One way to get some perspective on the news Facebook has been part of this week – the whistleblower testimony, and the outage on Monday – is to take a look at recent history.
The 2018 PBS Frontline documentary The Facebook Dilemma is part of Frontline’s Transparency Project, which publishes all the source interviews from a given documentary in an interactive format.
The format allows you to peruse the 29 Facebook Dilemma source interview transcripts and link directly to any particular sentence. For the dozen interviews that include video you can also use the transcript to navigate the video.
Warnings from these 2018 source interviews resonate especially loudly today.
When she was interviewed for the Frontline documentary, journalist Maria Ressa, who today won the Nobel Peace Prize, had already been trying to sound an alarm. She was concerned about how Facebook was handling the stories from Rappler, the publication she founded, and about how Facebook was affecting elections in the Philippines.
The documentary touches on Ressa’s story, but there’s a lot more detail in the source interview. Here are some key quotes:
The dangers that these algorithms and the lax regulation internally that Facebook has, I know the dangers that that brings.
when President Duterte decided to boycott traditional media, we saw the social media campaign machinery pivot and become weaponized. It was targeting anyone who questioned the drug war, anyone who questioned then alleged extrajudicial killings…
The first part in July was targeting anyone who criticized the drug war. The next targets were journalists, news organizations.
www.pbs.org/wgbh/frontline/interview/maria-ressa/#250
Then we began collecting the data… By August we had gathered enough data that really alarmed me. I gave that data to Facebook because I was hoping that they would share data with us, they would fix it, and then we could do the story with this fixed, because it was extremely alarming.
www.pbs.org/wgbh/frontline/interview/maria-ressa/#255
So we saw Facebook aggressively coming in and helping politicians with their campaigns.
www.pbs.org/wgbh/frontline/interview/maria-ressa/#307
Zeynep Tufekci, associate professor at the University of North Carolina, Chapel Hill also sounded the alarm:
…it was a clear indication that these companies were terribly understaffed, in over their heads in terms of the important role they were playing.
www.pbs.org/wgbh/frontline/interview/zeynep-tufekci/#887
There’s all these technologically interesting things we could do, all these different business models that could be developed that would let you have all the fun stuff we do with technology, all the conveniences, all the social interaction, like all things that I think are normatively good. Without this pollution, without this radioactive waste, without this surveillance, without this social control, all these things.
But they’re not going to do this as long as they’re doing so well financially and there’s no regulatory oversight, and consumer backlash doesn’t really work because I can’t leave Facebook.

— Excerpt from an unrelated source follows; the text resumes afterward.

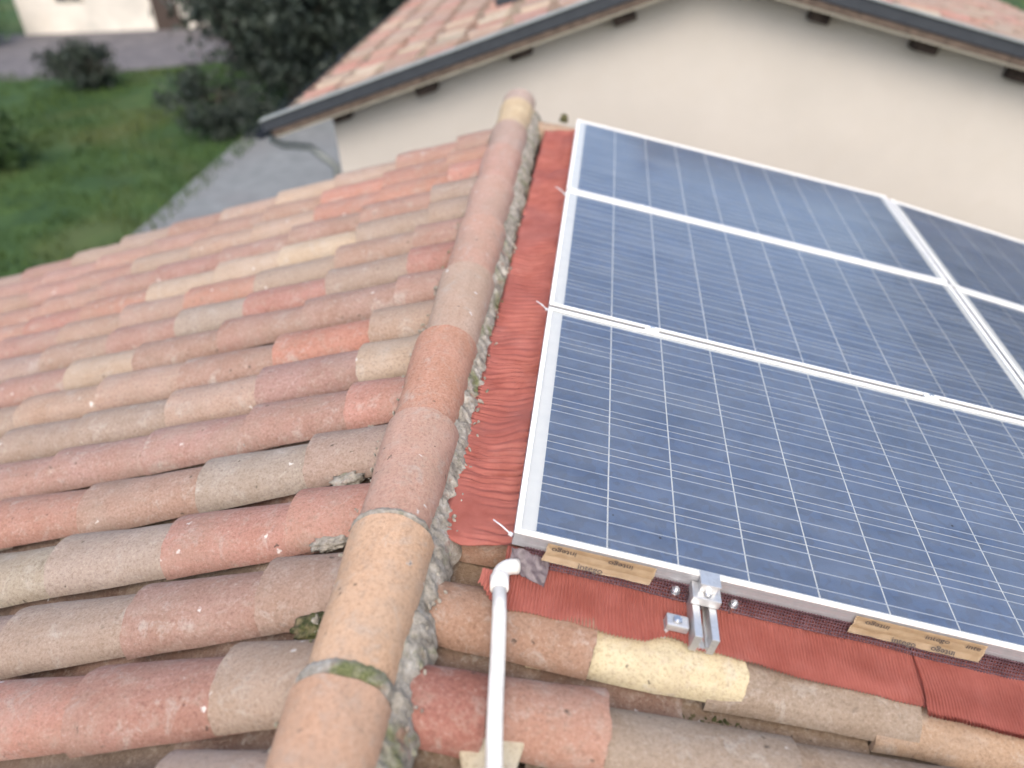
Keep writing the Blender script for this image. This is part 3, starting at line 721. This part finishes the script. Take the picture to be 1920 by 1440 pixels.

www.pbs.org/wgbh/frontline/interview/zeynep-tufekci/#6237
We don’t want to see the world burn down the way it did with World War II before everybody comes to their senses and says, “Can we do this a different way?”
www.pbs.org/wgbh/frontline/interview/zeynep-tufekci/#6316
It’s also worth looking at the insights a couple of former Facebook employees had three years ago:
Andrew Anker, Facebook’s former director of product management, left Facebook the year before he talked to Frontline for the Facebook documentary:
I don’t think Facebook realized how important it was to the news industry until the news industry told it how much it was driving its traffic, driving its revenue model, and in some ways driving how people perceived the news industry and news itself, which really happened in the post-2016 election time period.
www.pbs.org/wgbh/frontline/interview/andrew-anker/#1307
Alex Stamos, Facebook’s former chief security officer, left the company shortly before he talked to Frontline. Here’s what Stamos says he was most worried about in 2018:
My biggest concern is an attack against the certainty of the election. … I think in the United Stated we take for granted years after years of the peaceful transfer of power, but you can imagine a situation in which direct attacks against tabulation machines, against voter rules, denial of service attacks, making it difficult for people to vote on the day of, combined with an online disinformation campaign to rile people up to believe the other side is stealing it.
If they opened up that crack a little bit, the lawyers for the political parties would put the crowbars in and rip it wide open. That’s my biggest concern in both 2018 and 2020 is that even if our adversaries can’t find a specific candidate they want to back, what they can do is make it so that the day after the election, America is even more divided, and half the country believes it was stolen. Turning every presidential election into Bush v. Gore is, I don’t think, an impossibility right now.